# EXERCISE AIM:
Transcribe the data that follows precisely, omitting nothing.

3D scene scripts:
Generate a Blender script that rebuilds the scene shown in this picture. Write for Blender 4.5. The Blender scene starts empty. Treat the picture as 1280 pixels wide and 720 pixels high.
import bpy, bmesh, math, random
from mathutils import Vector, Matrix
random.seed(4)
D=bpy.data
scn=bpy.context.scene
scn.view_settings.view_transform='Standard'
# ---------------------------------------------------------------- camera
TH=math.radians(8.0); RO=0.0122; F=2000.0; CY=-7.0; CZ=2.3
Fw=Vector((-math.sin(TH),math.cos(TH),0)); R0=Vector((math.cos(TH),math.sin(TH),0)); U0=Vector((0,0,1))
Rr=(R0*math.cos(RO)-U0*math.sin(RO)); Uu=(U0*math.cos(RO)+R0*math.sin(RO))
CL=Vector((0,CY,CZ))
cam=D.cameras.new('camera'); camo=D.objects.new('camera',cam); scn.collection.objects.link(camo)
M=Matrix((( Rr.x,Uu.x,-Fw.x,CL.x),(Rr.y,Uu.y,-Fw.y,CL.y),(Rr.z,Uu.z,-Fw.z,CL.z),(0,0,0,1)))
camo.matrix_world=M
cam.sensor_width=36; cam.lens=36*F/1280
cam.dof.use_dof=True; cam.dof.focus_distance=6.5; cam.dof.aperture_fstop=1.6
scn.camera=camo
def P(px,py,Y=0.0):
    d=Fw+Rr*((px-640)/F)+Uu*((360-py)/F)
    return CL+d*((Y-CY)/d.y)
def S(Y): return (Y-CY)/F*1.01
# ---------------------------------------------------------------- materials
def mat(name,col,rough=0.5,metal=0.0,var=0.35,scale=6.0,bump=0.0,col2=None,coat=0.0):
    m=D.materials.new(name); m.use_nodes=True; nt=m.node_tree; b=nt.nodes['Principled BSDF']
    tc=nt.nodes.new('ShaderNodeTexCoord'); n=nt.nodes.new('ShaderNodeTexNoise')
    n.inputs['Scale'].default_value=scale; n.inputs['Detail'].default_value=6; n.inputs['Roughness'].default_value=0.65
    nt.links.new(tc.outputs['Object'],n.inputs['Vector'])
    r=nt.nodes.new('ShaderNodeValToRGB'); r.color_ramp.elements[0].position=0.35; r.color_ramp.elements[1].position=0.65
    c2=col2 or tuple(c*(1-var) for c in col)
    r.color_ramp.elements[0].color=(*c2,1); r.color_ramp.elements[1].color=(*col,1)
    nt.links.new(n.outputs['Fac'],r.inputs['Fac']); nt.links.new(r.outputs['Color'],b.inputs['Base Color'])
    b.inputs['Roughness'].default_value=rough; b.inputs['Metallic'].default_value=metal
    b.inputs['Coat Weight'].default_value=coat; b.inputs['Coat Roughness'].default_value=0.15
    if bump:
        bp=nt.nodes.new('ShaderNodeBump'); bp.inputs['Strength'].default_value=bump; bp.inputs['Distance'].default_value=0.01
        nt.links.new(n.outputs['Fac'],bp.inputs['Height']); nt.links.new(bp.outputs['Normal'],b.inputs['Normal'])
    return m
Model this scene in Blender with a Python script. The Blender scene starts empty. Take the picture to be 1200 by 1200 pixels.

# TASK RESULT:
Generate a Blender script that rebuilds the scene shown in this picture. Write for Blender 4.5. The Blender scene starts empty. Treat the picture as 1280 pixels wide and 720 pixels high.
import bpy, bmesh, math, random
from mathutils import Vector, Matrix
random.seed(4)
D=bpy.data
scn=bpy.context.scene
scn.view_settings.view_transform='Standard'
# ---------------------------------------------------------------- camera
TH=math.radians(8.0); RO=0.0122; F=2000.0; CY=-7.0; CZ=2.3
Fw=Vector((-math.sin(TH),math.cos(TH),0)); R0=Vector((math.cos(TH),math.sin(TH),0)); U0=Vector((0,0,1))
Rr=(R0*math.cos(RO)-U0*math.sin(RO)); Uu=(U0*math.cos(RO)+R0*math.sin(RO))
CL=Vector((0,CY,CZ))
cam=D.cameras.new('camera'); camo=D.objects.new('camera',cam); scn.collection.objects.link(camo)
M=Matrix((( Rr.x,Uu.x,-Fw.x,CL.x),(Rr.y,Uu.y,-Fw.y,CL.y),(Rr.z,Uu.z,-Fw.z,CL.z),(0,0,0,1)))
camo.matrix_world=M
cam.sensor_width=36; cam.lens=36*F/1280
cam.dof.use_dof=True; cam.dof.focus_distance=6.5; cam.dof.aperture_fstop=1.6
scn.camera=camo
def P(px,py,Y=0.0):
    d=Fw+Rr*((px-640)/F)+Uu*((360-py)/F)
    return CL+d*((Y-CY)/d.y)
def S(Y): return (Y-CY)/F*1.01
# ---------------------------------------------------------------- materials
def mat(name,col,rough=0.5,metal=0.0,var=0.35,scale=6.0,bump=0.0,col2=None,coat=0.0):
    m=D.materials.new(name); m.use_nodes=True; nt=m.node_tree; b=nt.nodes['Principled BSDF']
    tc=nt.nodes.new('ShaderNodeTexCoord'); n=nt.nodes.new('ShaderNodeTexNoise')
    n.inputs['Scale'].default_value=scale; n.inputs['Detail'].default_value=6; n.inputs['Roughness'].default_value=0.65
    nt.links.new(tc.outputs['Object'],n.inputs['Vector'])
    r=nt.nodes.new('ShaderNodeValToRGB'); r.color_ramp.elements[0].position=0.35; r.color_ramp.elements[1].position=0.65
    c2=col2 or tuple(c*(1-var) for c in col)
    r.color_ramp.elements[0].color=(*c2,1); r.color_ramp.elements[1].color=(*col,1)
    nt.links.new(n.outputs['Fac'],r.inputs['Fac']); nt.links.new(r.outputs['Color'],b.inputs['Base Color'])
    b.inputs['Roughness'].default_value=rough; b.inputs['Metallic'].default_value=metal
    b.inputs['Coat Weight'].default_value=coat; b.inputs['Coat Roughness'].default_value=0.15
    if bump:
        bp=nt.nodes.new('ShaderNodeBump'); bp.inputs['Strength'].default_value=bump; bp.inputs['Distance'].default_value=0.01
        nt.links.new(n.outputs['Fac'],bp.inputs['Height']); nt.links.new(bp.outputs['Normal'],b.inputs['Normal'])
    return m
Model this scene in Blender with a Python script. The Blender scene starts empty. Take the picture to be 1200 by 1200 pixels.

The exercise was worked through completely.